> **What is being asked**
Write the data out again, character for character, with no images.

[start Data extract]

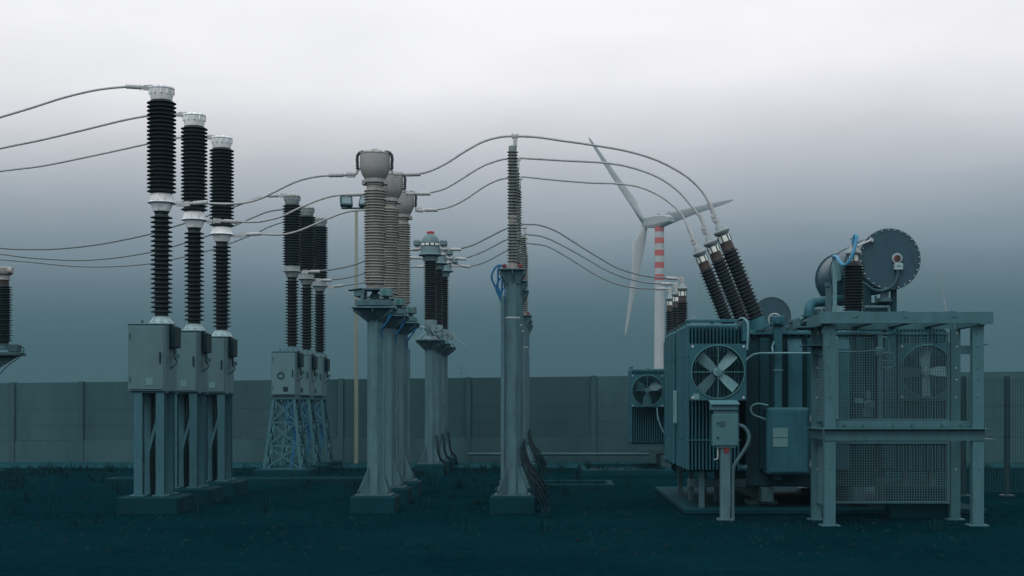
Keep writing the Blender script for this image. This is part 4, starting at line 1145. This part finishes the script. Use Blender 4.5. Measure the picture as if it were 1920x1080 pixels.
# ------------------------------------------------------------------ steel platform with wire mesh screens
ye0, ye1 = 21.1, 22.3
EN = thing("mesh_enclosure", "grey steel platform frame on posts with wire mesh screens around the right-hand fan", "enclosure", (xw(1690, ye0), (ye0 + ye1) / 2, 0))
ex0, ex1 = xw(1536, ye0), xw(1863, ye0)
zt0, zt1_ = zw(606.5, ye0), zw(584.5, ye0)
tb = MB().box(ex0, ex1, ye0, ye0 + .014, zt0, zt1_, .002).box(ex0, ex1, ye0 + .0142, ye0 + .08, zt1_ - .014, zt1_ - .001, .002).box(ex0, ex1, ye0 + .0142, ye0 + .08, zt0 + .001, zt0 + .014, .002)
tb.build("front_beam", "enclosure steel", EN, smooth=False)
for u in (1602, 1606.5, 1695, 1699.5, 1788, 1793):
    MB().lathe([(.011, 0), (.011, .003)], W(u, 595, ye0 - .001), (0, -1, 0), 10).build("bolt_hole", "black rubber", EN, smooth=False)
nb = MB()
for u in (1596, 1607, 1692, 1700, 1784, 1792): nb.box(xw(u, ye0) - .05, xw(u, ye0) + .05, ye0 + .09, ye0 + .2, zt1_ + .001, zt1_ + .02, .006)
nb.build("top_bolt", "enclosure steel", EN, smooth=False)
sb = MB()
for x in (ex0 + .05, ex1 - .19):
    sb.box(x, x + .014, ye0 + .09, ye1 + .1, zt0 - .02, zt1_ - .02, .002).box(x + .0142, x + .10, ye0 + .09, ye1 + .1, zt0 - .019, zt0 - .006, .002).box(x + .0142, x + .10, ye0 + .09, ye1 + .1, zt1_ - .034, zt1_ - .021, .002)
sb.box(ex0 - .16, ex0 + .045, ye1 - .45, ye1 + .1, zt0 - .02, zt0 - .002, .003).box(ex0 - .16, ex0 - .146, ye1 - .45, ye1 + .1, zt0 - .001, zt1_ - .04, .002)
sb.box(ex0 + .16, ex1 - .2, ye1 + .102, ye1 + .116, zt0 - .02, zt1_ - .02, .002)
sb.build("side_beam", "enclosure steel", EN, smooth=False)
dk = MB()
for k in range(4): dk.box(ex0 + .20 + k * .56, ex0 + .32 + k * .56, ye0 + .09, ye1 + .09, zt1_ - .16, zt1_ - .03, .004)
dk.build("cross_beam", "enclosure steel", EN, smooth=False)
def post(ua, ub, Y, d=.14):
    x0, x1 = xw(ua, Y), xw(ub, Y)
    mb = MB().box(x0, x1, Y, Y + .012, 0, zt0 - .022, .002)
    mb.box(x0, x0 + .012, Y + .0122, Y + d, 0, zt0 - .023, .002).box(x1 - .012, x1, Y + .0122, Y + d, 0, zt0 - .023, .002)
    mb.box(x0 - .06, x1 + .06, Y - .06, Y + d + .06, -.01, .018, .002)
    o = mb.build("post", "enclosure steel", EN, smooth=False)
    bm_ = MB()
    for v in (625, 650, 690, 712, 745, 880):
        bm_.lathe([(.012, 0), (.012, .008)], ((x0 + x1) / 2 + random.uniform(-.02, .02), Y - .0005, zw(v, Y)), (0, -1, 0), 8)
    bm_.build("bolt", "clamp metal" if Y > 22 else "weathered steel", o, smooth=False)
post(1546, 1567, ye0 + .1); post(1824, 1845, ye0 + .1); post(1523, 1541, ye1); post(1783, 1801, ye1)
# middle rails
zm = zw(805, ye0)
MB().box(ex0 + .02, xw(1852, ye0), ye0 + .0, ye0 + .098, zm, zm + .012, .002).build("middle_rail", "enclosure steel", EN, smooth=False)
MB().box(xw(1548, ye0), xw(1850, ye0), ye0 + .086, ye0 + .098, zm - .17, zm - .001, .002).build("middle_rail", "enclosure steel", EN, smooth=False)
MB().box(xw(1572, ye0), xw(1834, ye0), ye0 + .22, ye0 + .232, zm + .014, zm + .12, .002).build("middle_rail", "enclosure steel", EN, smooth=False)
MB().box(xw(1512, ye1), xw(1523, ye1) + .16, ye0 + .26, ye1 + .12, zm - .004, zm + .008, .002).build("middle_rail", "enclosure steel", EN, smooth=False)
MB().box(xw(1522, ye1) - .014, xw(1522, ye1), ye0 + .2, ye1 + .12, zm - .16, zm - .006, .002).build("middle_rail", "enclosure steel", EN, smooth=False)
MB().box(xw(1802, ye1), xw(1802, ye1) + .25, ye0 + .26, ye1 + .12, zm - .16, zm - .148, .002).build("middle_rail", "enclosure steel", EN, smooth=False)
MB().box(xw(1500, ye1), xw(1542, ye1), ye1 - .30, ye1 + .1, zw(650, ye1), zw(648, ye1), .002).build("middle_rail", "enclosure steel", EN, smooth=False)
MB().box(xw(1524, ye1), xw(1541, ye1), ye1 - .06, ye1 - .002, zw(664, ye1), zw(650.5, ye1), .002).build("middle_rail", "enclosure steel", EN, smooth=False)
MB().box(xw(1846, ye0), xw(1858, ye0), ye0 + .12, ye0 + .3, zw(646, ye0), zw(644, ye0), .002).build("middle_rail", "enclosure steel", EN, smooth=False)
MB().box(xw(1802, ye1), xw(1828, ye1), ye1 + .0, ye1 + .02, zw(664, ye1), zw(648, ye1), .002).build("middle_rail", "enclosure steel", EN, smooth=False)
rbm = MB()
for u in (1583, 1618, 1674, 1709, 1766, 1801):
    rbm.lathe([(.02, 0), (.02, .012)], W(u, 797.5, ye0 + .219), (0, -1, 0), 8)
rbm.build("rail_bolt", "weathered steel", EN, smooth=False)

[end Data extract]

> **Full answer**
Keep writing the Blender script for this image. This is part 4, starting at line 1145. This part finishes the script. Use Blender 4.5. Measure the picture as if it were 1920x1080 pixels.
# ------------------------------------------------------------------ steel platform with wire mesh screens
ye0, ye1 = 21.1, 22.3
EN = thing("mesh_enclosure", "grey steel platform frame on posts with wire mesh screens around the right-hand fan", "enclosure", (xw(1690, ye0), (ye0 + ye1) / 2, 0))
ex0, ex1 = xw(1536, ye0), xw(1863, ye0)
zt0, zt1_ = zw(606.5, ye0), zw(584.5, ye0)
tb = MB().box(ex0, ex1, ye0, ye0 + .014, zt0, zt1_, .002).box(ex0, ex1, ye0 + .0142, ye0 + .08, zt1_ - .014, zt1_ - .001, .002).box(ex0, ex1, ye0 + .0142, ye0 + .08, zt0 + .001, zt0 + .014, .002)
tb.build("front_beam", "enclosure steel", EN, smooth=False)
for u in (1602, 1606.5, 1695, 1699.5, 1788, 1793):
    MB().lathe([(.011, 0), (.011, .003)], W(u, 595, ye0 - .001), (0, -1, 0), 10).build("bolt_hole", "black rubber", EN, smooth=False)
nb = MB()
for u in (1596, 1607, 1692, 1700, 1784, 1792): nb.box(xw(u, ye0) - .05, xw(u, ye0) + .05, ye0 + .09, ye0 + .2, zt1_ + .001, zt1_ + .02, .006)
nb.build("top_bolt", "enclosure steel", EN, smooth=False)
sb = MB()
for x in (ex0 + .05, ex1 - .19):
    sb.box(x, x + .014, ye0 + .09, ye1 + .1, zt0 - .02, zt1_ - .02, .002).box(x + .0142, x + .10, ye0 + .09, ye1 + .1, zt0 - .019, zt0 - .006, .002).box(x + .0142, x + .10, ye0 + .09, ye1 + .1, zt1_ - .034, zt1_ - .021, .002)
sb.box(ex0 - .16, ex0 + .045, ye1 - .45, ye1 + .1, zt0 - .02, zt0 - .002, .003).box(ex0 - .16, ex0 - .146, ye1 - .45, ye1 + .1, zt0 - .001, zt1_ - .04, .002)
sb.box(ex0 + .16, ex1 - .2, ye1 + .102, ye1 + .116, zt0 - .02, zt1_ - .02, .002)
sb.build("side_beam", "enclosure steel", EN, smooth=False)
dk = MB()
for k in range(4): dk.box(ex0 + .20 + k * .56, ex0 + .32 + k * .56, ye0 + .09, ye1 + .09, zt1_ - .16, zt1_ - .03, .004)
dk.build("cross_beam", "enclosure steel", EN, smooth=False)
def post(ua, ub, Y, d=.14):
    x0, x1 = xw(ua, Y), xw(ub, Y)
    mb = MB().box(x0, x1, Y, Y + .012, 0, zt0 - .022, .002)
    mb.box(x0, x0 + .012, Y + .0122, Y + d, 0, zt0 - .023, .002).box(x1 - .012, x1, Y + .0122, Y + d, 0, zt0 - .023, .002)
    mb.box(x0 - .06, x1 + .06, Y - .06, Y + d + .06, -.01, .018, .002)
    o = mb.build("post", "enclosure steel", EN, smooth=False)
    bm_ = MB()
    for v in (625, 650, 690, 712, 745, 880):
        bm_.lathe([(.012, 0), (.012, .008)], ((x0 + x1) / 2 + random.uniform(-.02, .02), Y - .0005, zw(v, Y)), (0, -1, 0), 8)
    bm_.build("bolt", "clamp metal" if Y > 22 else "weathered steel", o, smooth=False)
post(1546, 1567, ye0 + .1); post(1824, 1845, ye0 + .1); post(1523, 1541, ye1); post(1783, 1801, ye1)
# middle rails
zm = zw(805, ye0)
MB().box(ex0 + .02, xw(1852, ye0), ye0 + .0, ye0 + .098, zm, zm + .012, .002).build("middle_rail", "enclosure steel", EN, smooth=False)
MB().box(xw(1548, ye0), xw(1850, ye0), ye0 + .086, ye0 + .098, zm - .17, zm - .001, .002).build("middle_rail", "enclosure steel", EN, smooth=False)
MB().box(xw(1572, ye0), xw(1834, ye0), ye0 + .22, ye0 + .232, zm + .014, zm + .12, .002).build("middle_rail", "enclosure steel", EN, smooth=False)
MB().box(xw(1512, ye1), xw(1523, ye1) + .16, ye0 + .26, ye1 + .12, zm - .004, zm + .008, .002).build("middle_rail", "enclosure steel", EN, smooth=False)
MB().box(xw(1522, ye1) - .014, xw(1522, ye1), ye0 + .2, ye1 + .12, zm - .16, zm - .006, .002).build("middle_rail", "enclosure steel", EN, smooth=False)
MB().box(xw(1802, ye1), xw(1802, ye1) + .25, ye0 + .26, ye1 + .12, zm - .16, zm - .148, .002).build("middle_rail", "enclosure steel", EN, smooth=False)
MB().box(xw(1500, ye1), xw(1542, ye1), ye1 - .30, ye1 + .1, zw(650, ye1), zw(648, ye1), .002).build("middle_rail", "enclosure steel", EN, smooth=False)
MB().box(xw(1524, ye1), xw(1541, ye1), ye1 - .06, ye1 - .002, zw(664, ye1), zw(650.5, ye1), .002).build("middle_rail", "enclosure steel", EN, smooth=False)
MB().box(xw(1846, ye0), xw(1858, ye0), ye0 + .12, ye0 + .3, zw(646, ye0), zw(644, ye0), .002).build("middle_rail", "enclosure steel", EN, smooth=False)
MB().box(xw(1802, ye1), xw(1828, ye1), ye1 + .0, ye1 + .02, zw(664, ye1), zw(648, ye1), .002).build("middle_rail", "enclosure steel", EN, smooth=False)
rbm = MB()
for u in (1583, 1618, 1674, 1709, 1766, 1801):
    rbm.lathe([(.02, 0), (.02, .012)], W(u, 797.5, ye0 + .219), (0, -1, 0), 8)
rbm.build("rail_bolt", "weathered steel", EN, smooth=False)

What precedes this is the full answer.